Choć Małgorzata Kożuchowska zalicza się do gwiazd aktywnych na Instagramie, bardzo pilnie strzeże prywatności syna. Zdarza jej się publikować zdjęcia z Jasiem, jednak zawsze bardzo dba o to, aby jego twarz nigdy nie była na nich widoczna. Mimo że dla Kożuchowskiej rodzina jest czymś bardzo osobistym, zrobiła wyjątek i zamieściła w mediach społecznościowych relację z ósmych urodzin syna. Goście dopisali, a ze zdjęć opublikowanych przez aktorkę wynika, że z pewnością się nie nudzili.
Impreza urodzinowa Jasia odbyła się w położonej ok. 30 km od Warszawy restauracji. Sala została przystrojona imponującą girlandą z niebieskich, zielonych i brązowych balonów. Niektóre z nich zostały spersonalizowane specjalnie dla jubilata. Restauracja, w której zebrali się zaproszeni goście, mieści się koło stajni, a chętni mieli na miejscu możliwość konnej przejażdżki.

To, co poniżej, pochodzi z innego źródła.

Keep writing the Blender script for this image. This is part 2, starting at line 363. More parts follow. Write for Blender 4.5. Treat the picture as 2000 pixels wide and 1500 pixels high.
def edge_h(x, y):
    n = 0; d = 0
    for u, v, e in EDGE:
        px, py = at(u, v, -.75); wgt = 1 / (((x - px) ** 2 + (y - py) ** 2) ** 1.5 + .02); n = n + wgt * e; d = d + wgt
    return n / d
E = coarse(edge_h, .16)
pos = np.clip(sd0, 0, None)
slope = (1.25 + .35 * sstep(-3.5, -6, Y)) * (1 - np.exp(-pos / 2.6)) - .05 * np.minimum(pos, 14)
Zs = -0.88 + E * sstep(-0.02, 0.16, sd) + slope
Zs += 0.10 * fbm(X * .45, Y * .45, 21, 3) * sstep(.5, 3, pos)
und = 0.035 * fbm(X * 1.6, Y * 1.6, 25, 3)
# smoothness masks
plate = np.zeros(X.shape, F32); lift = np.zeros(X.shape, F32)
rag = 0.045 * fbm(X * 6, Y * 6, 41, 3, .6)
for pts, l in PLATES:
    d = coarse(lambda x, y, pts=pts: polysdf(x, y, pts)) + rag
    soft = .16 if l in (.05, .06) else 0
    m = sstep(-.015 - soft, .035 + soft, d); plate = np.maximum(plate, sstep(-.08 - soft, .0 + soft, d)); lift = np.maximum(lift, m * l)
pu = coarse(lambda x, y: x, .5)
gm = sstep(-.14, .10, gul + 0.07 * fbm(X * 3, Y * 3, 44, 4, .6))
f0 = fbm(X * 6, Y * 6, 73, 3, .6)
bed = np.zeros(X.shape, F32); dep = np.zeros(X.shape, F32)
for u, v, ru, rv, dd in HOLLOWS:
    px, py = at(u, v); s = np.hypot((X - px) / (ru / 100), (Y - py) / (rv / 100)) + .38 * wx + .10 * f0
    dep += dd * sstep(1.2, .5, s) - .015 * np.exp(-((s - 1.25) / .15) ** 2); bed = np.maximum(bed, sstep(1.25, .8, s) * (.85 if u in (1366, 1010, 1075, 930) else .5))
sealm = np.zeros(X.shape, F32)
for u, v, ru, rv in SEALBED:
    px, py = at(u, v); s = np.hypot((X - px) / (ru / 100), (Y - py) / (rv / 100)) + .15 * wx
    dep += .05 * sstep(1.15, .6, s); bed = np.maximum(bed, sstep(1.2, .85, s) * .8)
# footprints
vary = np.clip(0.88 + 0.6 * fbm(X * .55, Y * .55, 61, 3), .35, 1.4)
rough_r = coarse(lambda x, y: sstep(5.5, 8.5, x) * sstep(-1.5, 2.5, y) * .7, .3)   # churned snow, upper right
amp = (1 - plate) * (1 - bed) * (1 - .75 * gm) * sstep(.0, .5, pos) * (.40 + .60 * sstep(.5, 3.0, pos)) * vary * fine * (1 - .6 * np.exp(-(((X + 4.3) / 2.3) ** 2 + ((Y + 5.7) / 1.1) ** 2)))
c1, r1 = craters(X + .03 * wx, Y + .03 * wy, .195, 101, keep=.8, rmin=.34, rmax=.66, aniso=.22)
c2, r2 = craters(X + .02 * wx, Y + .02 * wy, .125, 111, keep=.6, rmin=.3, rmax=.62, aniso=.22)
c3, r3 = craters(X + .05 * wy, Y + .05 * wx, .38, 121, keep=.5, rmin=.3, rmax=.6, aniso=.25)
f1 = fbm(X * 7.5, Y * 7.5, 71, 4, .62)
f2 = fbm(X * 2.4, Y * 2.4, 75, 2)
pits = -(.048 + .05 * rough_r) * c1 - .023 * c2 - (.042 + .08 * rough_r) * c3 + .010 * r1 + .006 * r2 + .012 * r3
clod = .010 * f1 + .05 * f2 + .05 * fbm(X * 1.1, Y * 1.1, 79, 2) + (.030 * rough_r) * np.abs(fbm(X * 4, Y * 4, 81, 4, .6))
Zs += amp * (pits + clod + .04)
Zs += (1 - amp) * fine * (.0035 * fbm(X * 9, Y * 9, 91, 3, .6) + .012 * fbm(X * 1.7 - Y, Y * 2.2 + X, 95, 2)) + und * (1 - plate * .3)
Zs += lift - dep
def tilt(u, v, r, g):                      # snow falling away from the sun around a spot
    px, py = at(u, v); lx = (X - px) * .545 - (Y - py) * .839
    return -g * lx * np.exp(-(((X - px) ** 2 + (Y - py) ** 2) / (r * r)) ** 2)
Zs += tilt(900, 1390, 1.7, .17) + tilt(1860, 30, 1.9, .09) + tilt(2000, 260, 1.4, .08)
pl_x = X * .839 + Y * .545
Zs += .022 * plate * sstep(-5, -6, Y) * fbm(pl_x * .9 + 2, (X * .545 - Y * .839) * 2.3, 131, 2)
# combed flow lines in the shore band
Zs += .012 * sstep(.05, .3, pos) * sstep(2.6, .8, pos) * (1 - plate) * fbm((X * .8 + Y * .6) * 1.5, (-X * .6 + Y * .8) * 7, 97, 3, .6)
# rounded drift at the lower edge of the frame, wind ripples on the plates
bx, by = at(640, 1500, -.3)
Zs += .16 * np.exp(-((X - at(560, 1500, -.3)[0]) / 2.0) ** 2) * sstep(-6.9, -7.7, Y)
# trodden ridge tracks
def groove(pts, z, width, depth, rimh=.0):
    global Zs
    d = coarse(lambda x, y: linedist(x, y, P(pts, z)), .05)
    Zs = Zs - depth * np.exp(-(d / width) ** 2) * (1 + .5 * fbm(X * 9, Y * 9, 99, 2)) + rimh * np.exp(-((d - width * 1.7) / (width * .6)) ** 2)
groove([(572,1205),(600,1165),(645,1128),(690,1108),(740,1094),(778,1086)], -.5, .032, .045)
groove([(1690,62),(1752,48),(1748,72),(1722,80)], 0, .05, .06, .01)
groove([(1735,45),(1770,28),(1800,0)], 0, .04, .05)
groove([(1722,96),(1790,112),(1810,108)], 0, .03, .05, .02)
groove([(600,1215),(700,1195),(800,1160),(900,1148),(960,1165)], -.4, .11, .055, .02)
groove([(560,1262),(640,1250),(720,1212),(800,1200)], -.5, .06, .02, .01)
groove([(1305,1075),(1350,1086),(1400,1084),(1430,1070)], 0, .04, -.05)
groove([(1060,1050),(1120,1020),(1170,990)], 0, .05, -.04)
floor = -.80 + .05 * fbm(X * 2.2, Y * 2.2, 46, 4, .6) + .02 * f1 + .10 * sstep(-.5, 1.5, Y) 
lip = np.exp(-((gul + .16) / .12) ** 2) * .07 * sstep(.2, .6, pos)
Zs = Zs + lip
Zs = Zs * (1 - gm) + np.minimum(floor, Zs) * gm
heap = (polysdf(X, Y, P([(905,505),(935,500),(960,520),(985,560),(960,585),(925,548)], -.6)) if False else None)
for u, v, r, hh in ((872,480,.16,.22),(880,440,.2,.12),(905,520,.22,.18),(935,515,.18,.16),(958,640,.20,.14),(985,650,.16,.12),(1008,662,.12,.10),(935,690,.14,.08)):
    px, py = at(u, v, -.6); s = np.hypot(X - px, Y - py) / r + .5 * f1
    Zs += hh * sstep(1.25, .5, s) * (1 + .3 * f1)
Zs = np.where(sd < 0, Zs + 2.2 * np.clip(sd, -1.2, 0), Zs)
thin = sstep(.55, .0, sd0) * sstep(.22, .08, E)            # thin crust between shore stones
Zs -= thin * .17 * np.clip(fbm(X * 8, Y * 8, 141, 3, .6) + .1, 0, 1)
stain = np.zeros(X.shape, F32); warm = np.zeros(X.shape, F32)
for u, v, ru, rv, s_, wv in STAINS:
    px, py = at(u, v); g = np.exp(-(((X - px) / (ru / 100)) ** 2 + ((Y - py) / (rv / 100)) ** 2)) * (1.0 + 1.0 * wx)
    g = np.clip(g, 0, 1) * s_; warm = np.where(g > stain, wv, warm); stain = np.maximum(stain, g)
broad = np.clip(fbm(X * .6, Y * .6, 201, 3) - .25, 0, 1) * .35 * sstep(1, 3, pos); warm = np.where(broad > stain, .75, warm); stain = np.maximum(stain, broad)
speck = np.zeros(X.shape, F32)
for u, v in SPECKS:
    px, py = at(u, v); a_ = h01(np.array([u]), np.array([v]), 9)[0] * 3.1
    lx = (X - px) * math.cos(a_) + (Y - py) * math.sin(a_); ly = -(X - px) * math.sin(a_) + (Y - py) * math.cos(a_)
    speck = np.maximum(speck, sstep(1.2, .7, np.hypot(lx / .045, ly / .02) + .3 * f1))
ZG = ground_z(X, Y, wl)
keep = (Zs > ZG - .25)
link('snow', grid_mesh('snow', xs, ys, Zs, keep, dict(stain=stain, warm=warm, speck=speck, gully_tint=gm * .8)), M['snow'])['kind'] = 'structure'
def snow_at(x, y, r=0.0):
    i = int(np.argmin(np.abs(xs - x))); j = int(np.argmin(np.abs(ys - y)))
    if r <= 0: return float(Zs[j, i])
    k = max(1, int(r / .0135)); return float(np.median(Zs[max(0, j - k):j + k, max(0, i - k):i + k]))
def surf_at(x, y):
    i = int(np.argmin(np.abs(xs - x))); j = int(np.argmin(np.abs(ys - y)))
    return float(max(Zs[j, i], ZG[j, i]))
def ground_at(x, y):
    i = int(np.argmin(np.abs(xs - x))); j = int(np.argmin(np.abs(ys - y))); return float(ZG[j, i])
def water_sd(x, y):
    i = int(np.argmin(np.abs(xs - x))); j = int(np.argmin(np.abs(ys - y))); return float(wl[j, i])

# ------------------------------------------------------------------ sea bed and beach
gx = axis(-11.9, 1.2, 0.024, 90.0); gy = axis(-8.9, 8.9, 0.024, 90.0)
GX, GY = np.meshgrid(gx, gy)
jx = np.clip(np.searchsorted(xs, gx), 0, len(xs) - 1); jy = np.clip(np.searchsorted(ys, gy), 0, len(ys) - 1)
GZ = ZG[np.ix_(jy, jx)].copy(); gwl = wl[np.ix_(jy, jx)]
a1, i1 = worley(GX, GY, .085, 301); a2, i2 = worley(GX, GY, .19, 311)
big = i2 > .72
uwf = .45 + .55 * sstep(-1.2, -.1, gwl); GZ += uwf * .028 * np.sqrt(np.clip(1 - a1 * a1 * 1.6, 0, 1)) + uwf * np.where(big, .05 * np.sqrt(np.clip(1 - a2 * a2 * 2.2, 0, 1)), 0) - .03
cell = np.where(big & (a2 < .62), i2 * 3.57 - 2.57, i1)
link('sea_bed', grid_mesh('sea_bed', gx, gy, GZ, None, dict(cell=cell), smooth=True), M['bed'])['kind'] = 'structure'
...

Nie zabrakło też bardzo popularnych w ostatnim czasie trampolin oraz wielkiej dmuchanej klatki ze zjeżdżalnią, w której można było do woli skakać. Wisienką na torcie podczas urodzin syna Kożuchowskiej był jednak profesjonalny pokaz pirotechnicznych, który rozpoczął się tuż po zmroku.
Zdjęcia z urodzin syna aktorki znajdziecie w galerii na górze strony.
Dzień po imprezie aktorka przyznała, że od spędzenia czasu z ukochanym synem rozpoczyna odpoczynek i reset po miesiącach ciężkiej pracy. W połowie września na ekrany polskich kin wszedł bowiem film "Zołza". Kożuchowska nie tylko zagrała w nim główną rolę, ale pełniła też funkcję producentki. Ostatnie tygodnie aktorka miała więc bardzo mocno wypełnione m.in. wywiadami promującymi produkcję. O jej wystąpieniu w programie Magdy Mołek zrobiło się zresztą bardzo głośno, a zarówno aktorka, jak i dziennikarka były za tę rozmowę dość mocno krytykowane.